Le fait que le spectacle en question ait déçu les attentes sur le plan visuel est une tout autre affaire : la mise en scène de Silvia Paoli fait du surplace, non pas à cause de l’idée qui la sous-tend, mais à cause de la manière dont elle l’a traitée. Les cabines de la scénographie d’Andrea Belli ou les costumes de bain des années 1960 de Valeria Donata Bettella ne choquent pas, mais la mise en scène reste assez plate et donne à voir certains gags complaisants (présence de  chanteurs parmi le public), trop bien connus (les gâteaux dans la figure, le lancer de spaghetti, le personnage enfermé dans les toilettes…), ou incompréhensibles (passe encore que Selim soit  le leader d’un groupe de rock, mais que Prosdocimo soit un facteur, et Don Narciso un maître-nageur…). S’ajoute à cela une absence de gestion des masses chorales (reléguées dans des boîtes noires sur les côtés de la scène) et l’utilisation banale des figurants. Et le tout vu au prisme d’un politiquement correct peu acceptable : plus de gitans (place aux hippies…) ; plus de références sexistes et racistes, etc.

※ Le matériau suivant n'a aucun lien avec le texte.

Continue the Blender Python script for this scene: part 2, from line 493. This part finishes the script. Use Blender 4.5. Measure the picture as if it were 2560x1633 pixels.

La redécouverte d’une version musicale rare

Sur le papier, l’intérêt de cette production réside dans la version musicale choisie par le Maestro Michele Spotti, à savoir la version romaine de 1815, lorsque l’opéra fut rebaptisé La capricciosa corretta par la censure papale. Voici les principales variantes de la nouvelle version : à l’acte I, la cavatine de Don Geronio (« Vado in traccia d’una zingara ») est supprimée ; la cavatine de Fiorilla (« Non si dà follia maggiore ») est remplacée par « Presto amiche, a spasso, a spasso » ; Don Narciso a une nouvelle cavatine : « Un vago sembiante » ; à l’acte II, le chœur et la cavatine de Fiorilla (« Non v’è piacer perfetto ») ainsi que le duo Fiorilla-Selim sont supprimés ; le deuxième air de Don Geronio « Se ho da dirla avrei molto piacere » est réintroduit et « l’aria di sorbetto » d’Albazar (« Ah ! sarebbe troppo dolce ») est coupé ; la scène finale et la cabalette de Fiorilla « Caro padre, madre amata » sont beaucoup plus longues et plus complexes. Près de la moitié de l’opéra est ainsi modifiée : il s’agit presque d’un nouvel opéra.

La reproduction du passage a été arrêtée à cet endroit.